= PROBLEM TO SOLVE =
Repeat the lines of the data that follow, please, starting at the first and stopping after the one with "f.cut(J(2010, 1262, Y), (.02, 0, -1))".

= DATA SEGMENT =
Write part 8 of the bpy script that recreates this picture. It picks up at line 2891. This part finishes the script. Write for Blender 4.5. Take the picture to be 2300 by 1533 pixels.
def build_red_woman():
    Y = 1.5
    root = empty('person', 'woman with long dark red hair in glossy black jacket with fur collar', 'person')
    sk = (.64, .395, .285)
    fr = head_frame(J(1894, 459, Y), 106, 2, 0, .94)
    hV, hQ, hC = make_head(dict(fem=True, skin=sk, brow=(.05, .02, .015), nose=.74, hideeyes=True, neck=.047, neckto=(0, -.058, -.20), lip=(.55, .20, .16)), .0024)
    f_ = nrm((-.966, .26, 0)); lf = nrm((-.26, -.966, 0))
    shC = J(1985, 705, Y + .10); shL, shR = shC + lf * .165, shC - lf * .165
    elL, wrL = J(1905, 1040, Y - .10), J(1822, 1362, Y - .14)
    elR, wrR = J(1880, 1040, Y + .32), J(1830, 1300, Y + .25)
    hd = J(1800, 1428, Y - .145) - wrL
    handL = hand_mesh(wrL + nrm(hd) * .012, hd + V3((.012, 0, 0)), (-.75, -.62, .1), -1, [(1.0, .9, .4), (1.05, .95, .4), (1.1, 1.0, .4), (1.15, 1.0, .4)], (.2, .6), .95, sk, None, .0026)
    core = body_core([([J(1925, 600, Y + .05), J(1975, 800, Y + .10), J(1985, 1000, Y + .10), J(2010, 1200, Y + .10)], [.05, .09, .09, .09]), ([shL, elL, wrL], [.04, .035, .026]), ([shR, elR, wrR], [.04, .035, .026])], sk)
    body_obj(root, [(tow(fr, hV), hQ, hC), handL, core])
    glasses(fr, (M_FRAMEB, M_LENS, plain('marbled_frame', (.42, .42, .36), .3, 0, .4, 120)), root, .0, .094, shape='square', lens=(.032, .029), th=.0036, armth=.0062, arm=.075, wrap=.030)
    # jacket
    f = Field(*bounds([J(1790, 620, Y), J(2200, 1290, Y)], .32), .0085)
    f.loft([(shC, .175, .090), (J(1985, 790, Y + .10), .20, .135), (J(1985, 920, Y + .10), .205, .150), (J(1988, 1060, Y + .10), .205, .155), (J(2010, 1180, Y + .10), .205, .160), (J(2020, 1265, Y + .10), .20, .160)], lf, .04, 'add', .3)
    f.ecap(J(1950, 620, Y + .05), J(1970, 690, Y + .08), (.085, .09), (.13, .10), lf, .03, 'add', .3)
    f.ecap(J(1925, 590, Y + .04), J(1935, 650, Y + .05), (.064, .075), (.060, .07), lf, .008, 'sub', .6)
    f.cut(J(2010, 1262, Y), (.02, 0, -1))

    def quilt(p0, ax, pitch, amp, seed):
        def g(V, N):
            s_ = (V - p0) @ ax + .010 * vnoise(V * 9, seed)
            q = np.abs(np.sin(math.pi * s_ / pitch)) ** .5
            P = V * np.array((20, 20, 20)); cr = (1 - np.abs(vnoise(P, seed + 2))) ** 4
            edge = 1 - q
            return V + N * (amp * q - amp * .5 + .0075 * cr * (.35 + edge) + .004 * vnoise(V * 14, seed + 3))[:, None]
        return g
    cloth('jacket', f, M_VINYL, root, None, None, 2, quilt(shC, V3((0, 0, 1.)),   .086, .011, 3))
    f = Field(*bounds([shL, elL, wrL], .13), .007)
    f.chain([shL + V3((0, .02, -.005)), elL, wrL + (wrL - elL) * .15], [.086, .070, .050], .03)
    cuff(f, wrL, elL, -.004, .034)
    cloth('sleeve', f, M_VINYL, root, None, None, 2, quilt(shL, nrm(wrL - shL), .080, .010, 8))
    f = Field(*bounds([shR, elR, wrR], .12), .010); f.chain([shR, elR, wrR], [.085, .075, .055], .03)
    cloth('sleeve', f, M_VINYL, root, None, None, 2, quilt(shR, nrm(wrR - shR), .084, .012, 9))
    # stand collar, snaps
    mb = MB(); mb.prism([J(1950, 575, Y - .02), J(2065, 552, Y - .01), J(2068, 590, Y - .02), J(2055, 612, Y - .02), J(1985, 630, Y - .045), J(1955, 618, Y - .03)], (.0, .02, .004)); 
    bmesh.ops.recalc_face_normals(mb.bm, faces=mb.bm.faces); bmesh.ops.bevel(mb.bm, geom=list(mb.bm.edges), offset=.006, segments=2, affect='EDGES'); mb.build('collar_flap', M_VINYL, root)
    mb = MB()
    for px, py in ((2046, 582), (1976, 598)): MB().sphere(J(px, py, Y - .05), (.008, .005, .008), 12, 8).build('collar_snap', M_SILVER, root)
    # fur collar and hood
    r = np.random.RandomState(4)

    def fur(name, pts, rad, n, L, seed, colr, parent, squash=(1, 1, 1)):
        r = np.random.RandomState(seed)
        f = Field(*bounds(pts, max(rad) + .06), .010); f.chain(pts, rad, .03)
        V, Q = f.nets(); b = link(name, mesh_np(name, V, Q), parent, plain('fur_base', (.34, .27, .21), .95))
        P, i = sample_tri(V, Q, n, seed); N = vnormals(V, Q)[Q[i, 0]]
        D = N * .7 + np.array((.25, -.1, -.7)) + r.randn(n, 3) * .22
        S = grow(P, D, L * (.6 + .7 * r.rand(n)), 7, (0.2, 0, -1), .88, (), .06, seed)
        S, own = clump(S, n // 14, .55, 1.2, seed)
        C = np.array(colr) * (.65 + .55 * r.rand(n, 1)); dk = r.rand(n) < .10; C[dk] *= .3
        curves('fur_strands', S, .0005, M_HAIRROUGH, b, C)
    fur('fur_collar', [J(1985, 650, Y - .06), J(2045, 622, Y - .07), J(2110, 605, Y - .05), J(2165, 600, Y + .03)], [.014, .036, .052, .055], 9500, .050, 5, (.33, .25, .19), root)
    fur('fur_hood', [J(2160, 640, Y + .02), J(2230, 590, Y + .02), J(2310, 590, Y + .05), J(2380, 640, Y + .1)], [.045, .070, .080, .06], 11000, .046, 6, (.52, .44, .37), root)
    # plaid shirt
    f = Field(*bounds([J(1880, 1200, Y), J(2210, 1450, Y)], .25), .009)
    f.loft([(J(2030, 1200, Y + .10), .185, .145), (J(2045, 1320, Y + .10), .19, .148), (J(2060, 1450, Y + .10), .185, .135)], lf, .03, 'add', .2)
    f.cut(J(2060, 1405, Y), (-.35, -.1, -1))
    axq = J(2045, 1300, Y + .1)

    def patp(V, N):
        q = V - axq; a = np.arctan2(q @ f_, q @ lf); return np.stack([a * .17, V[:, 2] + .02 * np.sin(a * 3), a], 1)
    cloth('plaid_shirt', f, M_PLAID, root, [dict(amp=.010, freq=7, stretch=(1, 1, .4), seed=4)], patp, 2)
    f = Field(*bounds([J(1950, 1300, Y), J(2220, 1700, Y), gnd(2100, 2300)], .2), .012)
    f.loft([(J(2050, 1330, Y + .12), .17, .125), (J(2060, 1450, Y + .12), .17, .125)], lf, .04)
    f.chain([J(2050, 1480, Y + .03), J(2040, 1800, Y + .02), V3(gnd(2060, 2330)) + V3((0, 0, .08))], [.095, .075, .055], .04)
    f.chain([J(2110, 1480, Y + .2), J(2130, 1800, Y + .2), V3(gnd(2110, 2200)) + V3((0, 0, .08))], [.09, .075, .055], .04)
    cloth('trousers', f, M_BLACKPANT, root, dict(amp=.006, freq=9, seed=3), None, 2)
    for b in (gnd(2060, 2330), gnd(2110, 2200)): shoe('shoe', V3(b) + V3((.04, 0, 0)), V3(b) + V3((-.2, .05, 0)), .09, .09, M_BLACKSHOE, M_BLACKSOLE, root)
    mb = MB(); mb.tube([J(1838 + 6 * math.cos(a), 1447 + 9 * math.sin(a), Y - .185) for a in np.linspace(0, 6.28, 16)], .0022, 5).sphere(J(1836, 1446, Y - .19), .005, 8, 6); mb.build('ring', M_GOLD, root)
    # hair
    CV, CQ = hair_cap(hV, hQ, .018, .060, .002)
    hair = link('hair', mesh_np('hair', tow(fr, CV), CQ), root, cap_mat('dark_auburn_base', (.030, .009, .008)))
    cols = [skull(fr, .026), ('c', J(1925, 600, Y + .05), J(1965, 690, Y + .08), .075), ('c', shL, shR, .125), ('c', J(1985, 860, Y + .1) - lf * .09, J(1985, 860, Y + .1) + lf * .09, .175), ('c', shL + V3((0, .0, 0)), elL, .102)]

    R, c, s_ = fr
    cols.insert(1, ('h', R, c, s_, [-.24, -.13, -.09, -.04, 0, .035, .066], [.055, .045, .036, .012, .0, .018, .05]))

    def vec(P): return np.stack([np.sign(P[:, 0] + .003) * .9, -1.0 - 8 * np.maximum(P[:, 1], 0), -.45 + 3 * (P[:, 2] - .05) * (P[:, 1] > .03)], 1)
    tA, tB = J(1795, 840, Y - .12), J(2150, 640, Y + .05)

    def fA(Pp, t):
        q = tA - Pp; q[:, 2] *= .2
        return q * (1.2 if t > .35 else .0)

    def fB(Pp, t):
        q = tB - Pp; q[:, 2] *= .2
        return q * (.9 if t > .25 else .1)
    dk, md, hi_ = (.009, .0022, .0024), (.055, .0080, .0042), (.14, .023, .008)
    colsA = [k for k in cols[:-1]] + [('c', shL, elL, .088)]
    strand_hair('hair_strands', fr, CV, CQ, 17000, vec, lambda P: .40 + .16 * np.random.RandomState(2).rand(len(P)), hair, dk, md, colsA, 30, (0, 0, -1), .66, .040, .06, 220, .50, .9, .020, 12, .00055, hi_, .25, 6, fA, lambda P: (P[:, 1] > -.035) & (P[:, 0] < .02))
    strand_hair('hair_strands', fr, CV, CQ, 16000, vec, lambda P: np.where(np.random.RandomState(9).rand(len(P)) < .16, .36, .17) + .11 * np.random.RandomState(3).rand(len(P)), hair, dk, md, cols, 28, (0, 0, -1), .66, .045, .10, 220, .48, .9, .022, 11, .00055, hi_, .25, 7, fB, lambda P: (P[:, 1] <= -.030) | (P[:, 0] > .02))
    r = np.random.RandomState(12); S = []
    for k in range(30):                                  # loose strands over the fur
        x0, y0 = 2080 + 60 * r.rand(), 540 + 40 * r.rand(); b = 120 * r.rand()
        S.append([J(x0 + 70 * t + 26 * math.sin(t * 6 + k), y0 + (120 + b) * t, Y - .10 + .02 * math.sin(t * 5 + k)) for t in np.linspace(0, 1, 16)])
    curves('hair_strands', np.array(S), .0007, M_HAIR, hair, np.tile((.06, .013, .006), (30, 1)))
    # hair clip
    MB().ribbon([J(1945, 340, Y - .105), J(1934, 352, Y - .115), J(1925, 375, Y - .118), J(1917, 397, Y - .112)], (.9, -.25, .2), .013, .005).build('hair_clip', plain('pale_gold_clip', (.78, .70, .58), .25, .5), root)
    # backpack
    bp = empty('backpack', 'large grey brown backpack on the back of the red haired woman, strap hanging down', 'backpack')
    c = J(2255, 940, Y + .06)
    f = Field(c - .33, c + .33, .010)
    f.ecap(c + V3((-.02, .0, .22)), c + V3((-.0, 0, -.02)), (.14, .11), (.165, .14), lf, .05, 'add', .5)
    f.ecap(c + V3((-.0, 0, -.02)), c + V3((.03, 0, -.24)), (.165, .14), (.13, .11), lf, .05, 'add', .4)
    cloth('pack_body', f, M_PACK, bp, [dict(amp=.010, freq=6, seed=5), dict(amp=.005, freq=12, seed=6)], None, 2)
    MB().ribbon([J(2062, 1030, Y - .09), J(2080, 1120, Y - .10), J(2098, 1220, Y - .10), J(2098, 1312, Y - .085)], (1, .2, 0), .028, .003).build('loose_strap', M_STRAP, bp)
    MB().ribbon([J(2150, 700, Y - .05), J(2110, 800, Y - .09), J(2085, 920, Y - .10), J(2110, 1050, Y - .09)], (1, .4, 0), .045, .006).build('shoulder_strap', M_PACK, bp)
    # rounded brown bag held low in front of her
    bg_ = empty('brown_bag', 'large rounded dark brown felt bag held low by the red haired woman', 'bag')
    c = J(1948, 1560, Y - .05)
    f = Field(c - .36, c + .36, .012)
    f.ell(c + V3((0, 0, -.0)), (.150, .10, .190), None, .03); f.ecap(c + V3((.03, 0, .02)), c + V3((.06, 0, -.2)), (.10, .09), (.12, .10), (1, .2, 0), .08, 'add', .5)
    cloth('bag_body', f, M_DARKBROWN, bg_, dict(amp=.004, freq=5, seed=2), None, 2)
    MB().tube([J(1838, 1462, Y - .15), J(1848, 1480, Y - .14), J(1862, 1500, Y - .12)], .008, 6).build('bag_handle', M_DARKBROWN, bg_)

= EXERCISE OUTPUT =
Write part 8 of the bpy script that recreates this picture. It picks up at line 2891. This part finishes the script. Write for Blender 4.5. Take the picture to be 2300 by 1533 pixels.
def build_red_woman():
    Y = 1.5
    root = empty('person', 'woman with long dark red hair in glossy black jacket with fur collar', 'person')
    sk = (.64, .395, .285)
    fr = head_frame(J(1894, 459, Y), 106, 2, 0, .94)
    hV, hQ, hC = make_head(dict(fem=True, skin=sk, brow=(.05, .02, .015), nose=.74, hideeyes=True, neck=.047, neckto=(0, -.058, -.20), lip=(.55, .20, .16)), .0024)
    f_ = nrm((-.966, .26, 0)); lf = nrm((-.26, -.966, 0))
    shC = J(1985, 705, Y + .10); shL, shR = shC + lf * .165, shC - lf * .165
    elL, wrL = J(1905, 1040, Y - .10), J(1822, 1362, Y - .14)
    elR, wrR = J(1880, 1040, Y + .32), J(1830, 1300, Y + .25)
    hd = J(1800, 1428, Y - .145) - wrL
    handL = hand_mesh(wrL + nrm(hd) * .012, hd + V3((.012, 0, 0)), (-.75, -.62, .1), -1, [(1.0, .9, .4), (1.05, .95, .4), (1.1, 1.0, .4), (1.15, 1.0, .4)], (.2, .6), .95, sk, None, .0026)
    core = body_core([([J(1925, 600, Y + .05), J(1975, 800, Y + .10), J(1985, 1000, Y + .10), J(2010, 1200, Y + .10)], [.05, .09, .09, .09]), ([shL, elL, wrL], [.04, .035, .026]), ([shR, elR, wrR], [.04, .035, .026])], sk)
    body_obj(root, [(tow(fr, hV), hQ, hC), handL, core])
    glasses(fr, (M_FRAMEB, M_LENS, plain('marbled_frame', (.42, .42, .36), .3, 0, .4, 120)), root, .0, .094, shape='square', lens=(.032, .029), th=.0036, armth=.0062, arm=.075, wrap=.030)
    # jacket
    f = Field(*bounds([J(1790, 620, Y), J(2200, 1290, Y)], .32), .0085)
    f.loft([(shC, .175, .090), (J(1985, 790, Y + .10), .20, .135), (J(1985, 920, Y + .10), .205, .150), (J(1988, 1060, Y + .10), .205, .155), (J(2010, 1180, Y + .10), .205, .160), (J(2020, 1265, Y + .10), .20, .160)], lf, .04, 'add', .3)
    f.ecap(J(1950, 620, Y + .05), J(1970, 690, Y + .08), (.085, .09), (.13, .10), lf, .03, 'add', .3)
    f.ecap(J(1925, 590, Y + .04), J(1935, 650, Y + .05), (.064, .075), (.060, .07), lf, .008, 'sub', .6)
    f.cut(J(2010, 1262, Y), (.02, 0, -1))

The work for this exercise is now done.